At Horner’s level, planning meant anticipating potential problems, then working out in advance how to avoid them, or solve them if they could not be avoided. It was his job to foresee everything that might happen, then to bring about the good outcomes and to head off the bad ones.
While the staff were up to their necks working immediate issues, he looked beyond what they were wrestling with to anticipate the next issues they needed to address when they finished what they were doing.
In this he was mostly successful, he now believes, for the war brought few surprises, while a thousand prepared-for events didn’t happen. His two chief anticipatory lapses were the impact of Scuds on the Israelis and the Khafji invasion—significant errors, yet easy to miss.
★ Meanwhile, there were many countless practical and immediate buildup-related problems:
Command arrangements had to be both spread out and strengthened. On December 5, Horner decided that his span of control was too large. He therefore put the fighters under Buster Glosson (officially, he became the fighter division commander); the bombers and tankers under Pat Caruana; the electronic assets under Profitt; and the airlifters under Ed Tenoso.
The constant arrival of new intelligence led to changes in the offensive ATO. However, now that there were more strike and support forces, more targets could be hit, so the ATO grew larger and more complex.

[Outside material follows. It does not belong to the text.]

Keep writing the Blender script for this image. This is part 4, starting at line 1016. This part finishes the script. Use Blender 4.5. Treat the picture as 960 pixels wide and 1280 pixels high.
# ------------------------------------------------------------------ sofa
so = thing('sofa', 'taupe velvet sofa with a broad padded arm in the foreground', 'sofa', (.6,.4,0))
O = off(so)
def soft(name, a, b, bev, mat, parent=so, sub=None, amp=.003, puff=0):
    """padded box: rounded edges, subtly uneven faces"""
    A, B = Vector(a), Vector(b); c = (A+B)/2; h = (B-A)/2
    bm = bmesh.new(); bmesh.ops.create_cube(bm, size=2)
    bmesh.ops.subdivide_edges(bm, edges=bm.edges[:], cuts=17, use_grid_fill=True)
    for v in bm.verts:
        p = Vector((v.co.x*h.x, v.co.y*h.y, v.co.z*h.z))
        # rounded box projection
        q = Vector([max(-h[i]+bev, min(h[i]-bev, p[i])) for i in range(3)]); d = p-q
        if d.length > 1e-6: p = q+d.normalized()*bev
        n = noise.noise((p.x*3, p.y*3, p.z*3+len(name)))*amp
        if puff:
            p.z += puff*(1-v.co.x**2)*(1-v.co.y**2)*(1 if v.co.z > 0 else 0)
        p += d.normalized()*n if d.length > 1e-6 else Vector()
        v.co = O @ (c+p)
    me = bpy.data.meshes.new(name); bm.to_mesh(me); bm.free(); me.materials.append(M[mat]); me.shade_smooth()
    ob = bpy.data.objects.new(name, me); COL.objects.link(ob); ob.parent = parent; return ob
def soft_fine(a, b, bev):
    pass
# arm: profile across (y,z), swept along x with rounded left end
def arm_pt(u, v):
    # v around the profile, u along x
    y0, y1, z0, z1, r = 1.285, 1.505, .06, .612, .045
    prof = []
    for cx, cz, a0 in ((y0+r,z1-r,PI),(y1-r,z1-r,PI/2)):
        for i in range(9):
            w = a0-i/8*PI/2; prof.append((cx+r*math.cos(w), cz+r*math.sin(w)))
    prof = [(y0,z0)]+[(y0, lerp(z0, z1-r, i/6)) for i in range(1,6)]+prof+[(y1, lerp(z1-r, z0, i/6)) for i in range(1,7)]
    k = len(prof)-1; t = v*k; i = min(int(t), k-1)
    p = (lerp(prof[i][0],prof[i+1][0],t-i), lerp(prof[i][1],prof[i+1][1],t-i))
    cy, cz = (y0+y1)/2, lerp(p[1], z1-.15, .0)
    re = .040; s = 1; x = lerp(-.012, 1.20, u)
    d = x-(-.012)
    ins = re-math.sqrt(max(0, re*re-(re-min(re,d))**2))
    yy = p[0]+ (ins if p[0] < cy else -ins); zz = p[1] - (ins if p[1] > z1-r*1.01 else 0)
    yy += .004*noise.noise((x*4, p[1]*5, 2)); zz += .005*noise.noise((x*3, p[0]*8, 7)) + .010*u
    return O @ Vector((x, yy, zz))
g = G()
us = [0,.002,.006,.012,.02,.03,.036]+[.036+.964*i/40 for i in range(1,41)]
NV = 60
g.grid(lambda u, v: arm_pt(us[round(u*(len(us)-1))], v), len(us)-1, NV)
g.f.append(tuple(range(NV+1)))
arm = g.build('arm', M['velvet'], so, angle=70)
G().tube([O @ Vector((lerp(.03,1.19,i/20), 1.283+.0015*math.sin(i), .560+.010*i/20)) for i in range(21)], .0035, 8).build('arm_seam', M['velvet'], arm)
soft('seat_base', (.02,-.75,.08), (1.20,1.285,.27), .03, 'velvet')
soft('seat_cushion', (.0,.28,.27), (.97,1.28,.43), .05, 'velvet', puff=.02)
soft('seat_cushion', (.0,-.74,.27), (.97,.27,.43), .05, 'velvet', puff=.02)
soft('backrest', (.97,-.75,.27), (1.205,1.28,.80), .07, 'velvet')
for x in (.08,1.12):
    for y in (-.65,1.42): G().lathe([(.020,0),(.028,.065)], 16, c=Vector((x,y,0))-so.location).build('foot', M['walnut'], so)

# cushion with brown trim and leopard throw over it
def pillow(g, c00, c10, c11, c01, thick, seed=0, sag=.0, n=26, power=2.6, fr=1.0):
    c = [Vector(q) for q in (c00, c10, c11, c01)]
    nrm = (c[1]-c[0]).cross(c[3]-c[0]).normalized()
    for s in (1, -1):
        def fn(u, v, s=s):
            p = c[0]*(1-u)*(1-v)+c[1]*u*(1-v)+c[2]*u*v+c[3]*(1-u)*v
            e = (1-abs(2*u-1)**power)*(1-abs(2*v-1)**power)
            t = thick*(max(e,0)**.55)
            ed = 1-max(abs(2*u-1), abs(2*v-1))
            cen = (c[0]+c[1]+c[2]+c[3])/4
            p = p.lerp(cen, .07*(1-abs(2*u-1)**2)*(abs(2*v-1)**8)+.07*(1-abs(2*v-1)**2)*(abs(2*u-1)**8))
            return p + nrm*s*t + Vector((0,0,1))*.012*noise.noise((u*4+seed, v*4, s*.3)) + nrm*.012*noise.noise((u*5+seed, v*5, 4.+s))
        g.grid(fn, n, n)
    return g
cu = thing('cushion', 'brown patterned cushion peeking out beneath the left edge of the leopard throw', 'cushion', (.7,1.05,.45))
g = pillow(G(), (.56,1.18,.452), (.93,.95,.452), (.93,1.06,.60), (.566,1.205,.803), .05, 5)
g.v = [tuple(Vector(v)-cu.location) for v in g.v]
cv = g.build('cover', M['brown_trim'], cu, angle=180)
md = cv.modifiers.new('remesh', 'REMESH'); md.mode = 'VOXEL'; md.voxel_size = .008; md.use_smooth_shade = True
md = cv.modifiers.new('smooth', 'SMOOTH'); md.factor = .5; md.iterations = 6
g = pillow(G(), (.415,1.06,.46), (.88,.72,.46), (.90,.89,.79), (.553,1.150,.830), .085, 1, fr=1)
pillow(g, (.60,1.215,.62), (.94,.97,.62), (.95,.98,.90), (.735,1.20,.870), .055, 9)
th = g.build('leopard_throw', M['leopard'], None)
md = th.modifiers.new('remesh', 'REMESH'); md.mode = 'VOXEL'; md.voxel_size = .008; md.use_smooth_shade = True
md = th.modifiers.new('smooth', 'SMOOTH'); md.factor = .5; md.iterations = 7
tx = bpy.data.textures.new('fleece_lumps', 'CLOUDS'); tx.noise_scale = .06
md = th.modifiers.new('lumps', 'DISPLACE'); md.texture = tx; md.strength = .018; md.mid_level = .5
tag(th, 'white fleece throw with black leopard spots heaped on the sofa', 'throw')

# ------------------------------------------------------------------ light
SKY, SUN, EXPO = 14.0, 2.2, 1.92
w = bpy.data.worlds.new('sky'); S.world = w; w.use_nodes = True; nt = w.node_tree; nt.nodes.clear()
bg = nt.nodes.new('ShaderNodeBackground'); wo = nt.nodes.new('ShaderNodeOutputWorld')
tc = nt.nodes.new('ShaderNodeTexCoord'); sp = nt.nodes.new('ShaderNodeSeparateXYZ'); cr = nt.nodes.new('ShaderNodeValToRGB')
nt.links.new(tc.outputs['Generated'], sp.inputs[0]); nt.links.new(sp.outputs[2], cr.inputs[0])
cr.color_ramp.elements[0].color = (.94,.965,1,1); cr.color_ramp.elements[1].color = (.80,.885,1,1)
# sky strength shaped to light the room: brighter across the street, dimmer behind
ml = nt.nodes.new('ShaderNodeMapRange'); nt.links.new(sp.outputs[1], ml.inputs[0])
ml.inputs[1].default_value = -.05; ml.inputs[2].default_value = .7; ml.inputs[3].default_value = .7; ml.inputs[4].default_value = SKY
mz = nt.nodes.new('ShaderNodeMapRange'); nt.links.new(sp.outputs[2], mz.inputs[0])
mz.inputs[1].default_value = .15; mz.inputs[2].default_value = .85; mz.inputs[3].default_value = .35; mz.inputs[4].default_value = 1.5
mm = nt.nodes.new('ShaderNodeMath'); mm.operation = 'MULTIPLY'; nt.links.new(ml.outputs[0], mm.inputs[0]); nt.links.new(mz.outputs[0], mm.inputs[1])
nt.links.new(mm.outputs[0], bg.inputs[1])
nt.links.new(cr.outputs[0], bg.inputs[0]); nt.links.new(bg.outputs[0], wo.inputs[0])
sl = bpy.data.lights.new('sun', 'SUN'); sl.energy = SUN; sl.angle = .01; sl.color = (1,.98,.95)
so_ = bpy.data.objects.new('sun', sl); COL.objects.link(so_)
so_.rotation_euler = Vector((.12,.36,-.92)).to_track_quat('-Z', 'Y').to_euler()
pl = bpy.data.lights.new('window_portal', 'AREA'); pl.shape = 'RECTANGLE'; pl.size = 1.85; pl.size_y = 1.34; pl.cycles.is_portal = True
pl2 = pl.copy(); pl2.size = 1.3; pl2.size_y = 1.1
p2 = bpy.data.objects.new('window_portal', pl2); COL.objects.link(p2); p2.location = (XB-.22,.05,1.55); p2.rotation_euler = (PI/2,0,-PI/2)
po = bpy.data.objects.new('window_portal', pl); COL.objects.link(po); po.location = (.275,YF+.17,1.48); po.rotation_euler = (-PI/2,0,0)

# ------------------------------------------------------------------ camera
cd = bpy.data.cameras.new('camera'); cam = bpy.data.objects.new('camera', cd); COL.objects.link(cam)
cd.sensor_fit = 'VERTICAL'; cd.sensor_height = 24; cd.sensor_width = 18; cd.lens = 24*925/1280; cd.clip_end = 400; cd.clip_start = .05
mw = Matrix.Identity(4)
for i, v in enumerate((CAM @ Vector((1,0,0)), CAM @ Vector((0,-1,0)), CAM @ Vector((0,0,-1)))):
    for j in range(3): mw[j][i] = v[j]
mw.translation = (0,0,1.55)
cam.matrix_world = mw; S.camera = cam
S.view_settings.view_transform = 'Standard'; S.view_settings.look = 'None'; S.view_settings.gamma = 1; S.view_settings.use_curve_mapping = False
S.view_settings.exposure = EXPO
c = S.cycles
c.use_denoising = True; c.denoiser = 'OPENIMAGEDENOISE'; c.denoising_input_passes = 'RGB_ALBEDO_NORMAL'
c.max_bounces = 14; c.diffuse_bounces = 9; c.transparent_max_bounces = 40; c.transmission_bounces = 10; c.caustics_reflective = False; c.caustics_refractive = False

The best use of the new Joint STARS had to be worked out (it arrived for the first time only a day before the war started).
New players such as VIIth Corps had to be accommodated.
The airlift west of XVIIIth and VIIth Corps had to be worked out, once ground movements had been finalized (during their move west to attack positions, the only land artery, the Tapline Road, was paved with trucks. The intratheater airlift created an airbridge that relieved some of that pressure).
More tent cities had to be built, to accommodate the increased numbers of personnel.
There had to be ample munitions at each base. The plan was to have a sixty-day supply on hand; but when the new aircraft arrived, it went down to thirty days. Yet within a few weeks, Bill Rider and his logistics team, with enormous support from the logistics organizations in Europ
e and the United States, brought munitions up to the required sixty-day supply. Saddam Hussein, constantly underestimating airpower, had told his troops openly that the Coalition would run out of bombs after a few days. He was wrong yet again. Not only did Horner have sixty days’ worth of bombs and missiles on hand when the war started, but they would keep that level day in and day out as the war progressed.
Communications had to be built up, both to support the added forces and to execute offensive operations. Though there were more communications per person in this war than in any other, the miracles performed by Colonel Randy Witt and his communicators were never enough. The TACC could not get timely intelligence from Washington, and then they could never move it fast enough down to the wings. The link providing the AWACS air picture to the air defense command centers and the ships at sea was very fragile. The deployment into the desert of hundreds of thousands of troops with their small satellite terminals drained away vital communication links. And once the bombs started falling, the Air Tasking Order grew geometrically, yet still needed to be distributed on time.
All the while, the basics had to be attended to—such as air defense, in case the Iraqis tried a conventional air attack. AWACS orbits were set up and integrated with the Saudi Air Defense systems, providing complete radar coverage of southern Iraq and northern Saudi Arabia. Twenty-four-hour airborne CAPs were manned with USAF and RSAF F-15s and RAF and RSAF Tornado Air Defense Variants. Occasionally, an Iraqi would fly south at high speed as though planning to cross the border, but would turn back when the airborne CAPs, vectored by AWACS, maneuvered to intercept him. Sometimes they tried to lure Coalition fighters into elaborate ambushes in Iraq, but this never worked, because the AWACS saw the Iraqi ambush aircraft.